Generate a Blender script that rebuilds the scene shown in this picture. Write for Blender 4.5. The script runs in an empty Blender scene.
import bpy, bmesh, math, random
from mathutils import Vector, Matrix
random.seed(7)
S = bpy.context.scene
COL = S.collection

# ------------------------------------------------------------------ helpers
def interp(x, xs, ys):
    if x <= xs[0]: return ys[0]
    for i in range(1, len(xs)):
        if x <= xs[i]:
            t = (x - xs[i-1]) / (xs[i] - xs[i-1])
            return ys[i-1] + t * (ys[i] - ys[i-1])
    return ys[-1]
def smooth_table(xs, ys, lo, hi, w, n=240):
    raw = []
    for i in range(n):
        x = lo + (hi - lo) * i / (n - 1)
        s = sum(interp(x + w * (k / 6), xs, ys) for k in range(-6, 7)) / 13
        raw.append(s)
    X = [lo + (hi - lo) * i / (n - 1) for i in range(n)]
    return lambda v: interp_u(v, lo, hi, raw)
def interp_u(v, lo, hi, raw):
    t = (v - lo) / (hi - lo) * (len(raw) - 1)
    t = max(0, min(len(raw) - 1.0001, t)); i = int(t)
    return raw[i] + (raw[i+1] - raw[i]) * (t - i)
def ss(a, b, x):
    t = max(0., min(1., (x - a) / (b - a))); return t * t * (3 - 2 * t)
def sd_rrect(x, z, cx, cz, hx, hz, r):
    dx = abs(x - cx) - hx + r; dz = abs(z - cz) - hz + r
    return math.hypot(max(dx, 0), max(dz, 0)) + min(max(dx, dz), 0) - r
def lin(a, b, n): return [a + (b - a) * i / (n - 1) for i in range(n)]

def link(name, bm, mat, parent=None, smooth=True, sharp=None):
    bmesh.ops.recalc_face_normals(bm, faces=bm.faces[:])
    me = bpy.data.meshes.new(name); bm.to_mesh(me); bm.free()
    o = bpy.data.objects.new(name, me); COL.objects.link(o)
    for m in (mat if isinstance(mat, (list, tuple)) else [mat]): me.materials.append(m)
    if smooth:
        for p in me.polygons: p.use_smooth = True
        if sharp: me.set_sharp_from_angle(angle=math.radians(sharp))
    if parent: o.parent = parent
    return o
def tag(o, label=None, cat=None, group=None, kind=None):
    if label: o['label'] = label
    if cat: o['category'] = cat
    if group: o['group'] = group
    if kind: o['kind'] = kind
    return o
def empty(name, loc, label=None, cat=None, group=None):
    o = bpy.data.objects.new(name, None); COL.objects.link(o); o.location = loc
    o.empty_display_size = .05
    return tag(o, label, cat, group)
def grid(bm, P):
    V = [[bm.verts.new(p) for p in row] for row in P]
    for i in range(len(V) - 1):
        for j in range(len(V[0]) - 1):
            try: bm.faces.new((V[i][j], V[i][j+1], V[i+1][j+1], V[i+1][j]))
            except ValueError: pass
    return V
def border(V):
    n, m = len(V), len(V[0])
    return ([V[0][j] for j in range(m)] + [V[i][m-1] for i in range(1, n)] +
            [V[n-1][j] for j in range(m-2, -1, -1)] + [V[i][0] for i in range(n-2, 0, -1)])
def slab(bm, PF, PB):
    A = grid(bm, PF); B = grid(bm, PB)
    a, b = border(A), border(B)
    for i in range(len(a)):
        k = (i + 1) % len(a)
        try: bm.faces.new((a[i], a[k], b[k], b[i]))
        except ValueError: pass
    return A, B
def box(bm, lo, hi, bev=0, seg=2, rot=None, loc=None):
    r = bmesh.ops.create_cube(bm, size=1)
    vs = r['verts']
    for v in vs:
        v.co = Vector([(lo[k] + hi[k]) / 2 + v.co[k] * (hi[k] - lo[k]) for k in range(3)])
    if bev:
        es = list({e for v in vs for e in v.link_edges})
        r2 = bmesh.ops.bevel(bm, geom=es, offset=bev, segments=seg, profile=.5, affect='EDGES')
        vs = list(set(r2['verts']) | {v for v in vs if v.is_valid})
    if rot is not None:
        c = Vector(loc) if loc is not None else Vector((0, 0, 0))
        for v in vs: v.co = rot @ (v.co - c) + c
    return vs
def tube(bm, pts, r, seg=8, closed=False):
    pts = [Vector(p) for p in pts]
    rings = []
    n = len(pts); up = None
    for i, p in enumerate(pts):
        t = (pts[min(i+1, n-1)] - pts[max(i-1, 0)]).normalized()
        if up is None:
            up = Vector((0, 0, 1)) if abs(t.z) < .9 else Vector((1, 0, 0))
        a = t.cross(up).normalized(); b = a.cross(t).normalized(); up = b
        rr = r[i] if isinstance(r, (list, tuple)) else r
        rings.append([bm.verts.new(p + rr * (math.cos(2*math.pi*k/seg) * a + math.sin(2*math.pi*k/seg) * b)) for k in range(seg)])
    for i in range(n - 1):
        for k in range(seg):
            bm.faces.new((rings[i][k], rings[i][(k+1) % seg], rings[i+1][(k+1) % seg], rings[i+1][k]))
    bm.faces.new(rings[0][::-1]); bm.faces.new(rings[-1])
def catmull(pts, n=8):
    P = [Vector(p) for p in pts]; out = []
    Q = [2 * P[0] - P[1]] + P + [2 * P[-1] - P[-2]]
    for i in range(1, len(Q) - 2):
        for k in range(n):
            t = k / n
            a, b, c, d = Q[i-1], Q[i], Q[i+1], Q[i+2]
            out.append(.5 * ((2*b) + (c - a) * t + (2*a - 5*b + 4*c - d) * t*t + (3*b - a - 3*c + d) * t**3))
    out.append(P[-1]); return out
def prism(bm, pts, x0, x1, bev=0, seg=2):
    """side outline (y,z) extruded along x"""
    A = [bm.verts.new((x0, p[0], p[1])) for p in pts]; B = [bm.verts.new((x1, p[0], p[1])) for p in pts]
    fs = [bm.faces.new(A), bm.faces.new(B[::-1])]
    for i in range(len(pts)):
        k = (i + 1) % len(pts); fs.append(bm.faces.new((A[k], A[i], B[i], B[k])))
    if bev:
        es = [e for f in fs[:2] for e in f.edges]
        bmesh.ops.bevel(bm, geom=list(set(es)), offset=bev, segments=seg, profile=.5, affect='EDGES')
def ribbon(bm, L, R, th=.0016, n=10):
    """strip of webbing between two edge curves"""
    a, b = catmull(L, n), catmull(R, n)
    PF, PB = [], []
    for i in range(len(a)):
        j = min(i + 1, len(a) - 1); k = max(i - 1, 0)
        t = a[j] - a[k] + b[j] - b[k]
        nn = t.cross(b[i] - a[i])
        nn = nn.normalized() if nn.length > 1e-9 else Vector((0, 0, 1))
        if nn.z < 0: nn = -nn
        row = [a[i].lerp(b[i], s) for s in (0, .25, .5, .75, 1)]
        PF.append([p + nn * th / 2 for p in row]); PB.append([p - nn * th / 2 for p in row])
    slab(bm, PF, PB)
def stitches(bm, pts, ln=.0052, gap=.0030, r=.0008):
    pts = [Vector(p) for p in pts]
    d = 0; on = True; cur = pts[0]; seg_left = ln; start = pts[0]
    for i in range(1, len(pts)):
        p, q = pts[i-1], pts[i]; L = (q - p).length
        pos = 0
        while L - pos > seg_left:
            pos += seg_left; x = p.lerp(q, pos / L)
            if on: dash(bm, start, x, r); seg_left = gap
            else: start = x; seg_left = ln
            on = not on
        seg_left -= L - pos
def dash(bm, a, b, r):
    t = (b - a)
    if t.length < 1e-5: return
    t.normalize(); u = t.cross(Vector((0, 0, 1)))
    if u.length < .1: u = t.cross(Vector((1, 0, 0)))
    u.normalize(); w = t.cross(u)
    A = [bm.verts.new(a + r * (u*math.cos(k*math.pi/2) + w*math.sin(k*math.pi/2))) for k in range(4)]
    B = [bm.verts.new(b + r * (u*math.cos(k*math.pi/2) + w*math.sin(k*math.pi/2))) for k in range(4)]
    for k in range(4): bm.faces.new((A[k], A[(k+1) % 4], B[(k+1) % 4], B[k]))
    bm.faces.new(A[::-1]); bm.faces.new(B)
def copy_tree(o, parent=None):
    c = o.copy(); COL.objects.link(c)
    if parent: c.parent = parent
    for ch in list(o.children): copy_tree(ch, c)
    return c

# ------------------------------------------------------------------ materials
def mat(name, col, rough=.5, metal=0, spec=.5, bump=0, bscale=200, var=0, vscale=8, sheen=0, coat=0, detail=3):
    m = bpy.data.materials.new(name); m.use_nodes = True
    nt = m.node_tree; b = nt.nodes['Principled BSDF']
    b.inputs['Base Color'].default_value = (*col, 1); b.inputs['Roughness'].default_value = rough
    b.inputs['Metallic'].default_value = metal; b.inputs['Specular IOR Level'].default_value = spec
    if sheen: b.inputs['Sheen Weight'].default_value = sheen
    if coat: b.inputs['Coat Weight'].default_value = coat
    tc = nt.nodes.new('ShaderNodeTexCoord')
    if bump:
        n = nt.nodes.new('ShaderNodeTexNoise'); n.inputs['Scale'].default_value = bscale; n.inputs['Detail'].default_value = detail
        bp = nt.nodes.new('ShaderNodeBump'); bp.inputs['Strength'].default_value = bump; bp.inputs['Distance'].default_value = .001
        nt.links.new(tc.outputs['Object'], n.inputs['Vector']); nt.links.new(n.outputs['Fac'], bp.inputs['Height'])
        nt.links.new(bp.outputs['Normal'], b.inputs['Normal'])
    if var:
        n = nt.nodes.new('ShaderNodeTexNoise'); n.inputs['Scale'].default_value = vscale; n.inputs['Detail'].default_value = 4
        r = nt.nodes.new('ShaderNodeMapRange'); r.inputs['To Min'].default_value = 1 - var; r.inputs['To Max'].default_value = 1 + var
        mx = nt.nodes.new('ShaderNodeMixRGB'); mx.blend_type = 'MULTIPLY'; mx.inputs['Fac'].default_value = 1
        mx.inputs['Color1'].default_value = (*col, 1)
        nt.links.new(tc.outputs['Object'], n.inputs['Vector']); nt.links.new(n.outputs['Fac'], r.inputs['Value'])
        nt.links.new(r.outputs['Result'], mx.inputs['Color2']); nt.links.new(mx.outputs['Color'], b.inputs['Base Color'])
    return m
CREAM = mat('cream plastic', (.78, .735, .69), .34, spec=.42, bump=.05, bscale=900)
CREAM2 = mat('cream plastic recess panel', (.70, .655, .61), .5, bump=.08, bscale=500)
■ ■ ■
### Task prompt:
Give back exactly the material above from its opening line to the line bearing "def lin(a, b, n): return".

### Worked solution:
Generate a Blender script that rebuilds the scene shown in this picture. Write for Blender 4.5. The script runs in an empty Blender scene.
import bpy, bmesh, math, random
from mathutils import Vector, Matrix
random.seed(7)
S = bpy.context.scene
COL = S.collection

# ------------------------------------------------------------------ helpers
def interp(x, xs, ys):
    if x <= xs[0]: return ys[0]
    for i in range(1, len(xs)):
        if x <= xs[i]:
            t = (x - xs[i-1]) / (xs[i] - xs[i-1])
            return ys[i-1] + t * (ys[i] - ys[i-1])
    return ys[-1]
def smooth_table(xs, ys, lo, hi, w, n=240):
    raw = []
    for i in range(n):
        x = lo + (hi - lo) * i / (n - 1)
        s = sum(interp(x + w * (k / 6), xs, ys) for k in range(-6, 7)) / 13
        raw.append(s)
    X = [lo + (hi - lo) * i / (n - 1) for i in range(n)]
    return lambda v: interp_u(v, lo, hi, raw)
def interp_u(v, lo, hi, raw):
    t = (v - lo) / (hi - lo) * (len(raw) - 1)
    t = max(0, min(len(raw) - 1.0001, t)); i = int(t)
    return raw[i] + (raw[i+1] - raw[i]) * (t - i)
def ss(a, b, x):
    t = max(0., min(1., (x - a) / (b - a))); return t * t * (3 - 2 * t)
def sd_rrect(x, z, cx, cz, hx, hz, r):
    dx = abs(x - cx) - hx + r; dz = abs(z - cz) - hz + r
    return math.hypot(max(dx, 0), max(dz, 0)) + min(max(dx, dz), 0) - r
def lin(a, b, n): return [a + (b - a) * i / (n - 1) for i in range(n)]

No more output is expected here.